入室するといきなり目前にその運慶作阿弥陀三尊像(浄楽寺蔵)。私は今回が初見で、これまで拝見していた写真からこの厚みはまったく想像できませんでした。背が丸く首が短い。ちょうど法然上人の肖像(通称「足曳御影」これは実物より図録のほうが鮮明)と重なってくるようです。
同像がこのたび約30年ぶりに寺外公開となったのは、浄楽寺はもと光明寺末寺で、200年ほど前に光明寺住職が願主となってこの像を修理をしたというご縁があるとのこと。
とはいえ、この大物ゲストが場をかっさらってしまうかというとそんなことはありません。展示構成の主軸はタイトルどおり鎌倉・光明寺の歴史を寺宝でたどること。法然―弁長―良忠と続く浄土宗の法門、その第三祖が光明寺の礎を築き、良忠―良暁と受け継がれ中興の観誉に至る流れを、彫像と文書で示します。

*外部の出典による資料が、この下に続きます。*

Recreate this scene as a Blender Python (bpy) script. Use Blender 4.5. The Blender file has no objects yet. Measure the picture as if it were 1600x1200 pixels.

一方、浄土宗信仰の基礎を「当麻曼荼羅」「聖衆来迎図」といったビジュアル作品で紹介しており、その一つのセクションが「阿弥陀如来像」というわけ。ことに〈快慶の創出した安阿弥様の広い流行は、浄土宗教団の活動と軌を一にしており、まさに浄土宗の発展に負うところが大きかったといえる〉(本展図録より)ということがすなおに納得できる仕組み。浄楽寺三尊のほかに、運慶・快慶一派の端正な阿弥陀さまがぐるりと10体あまり。壮観です。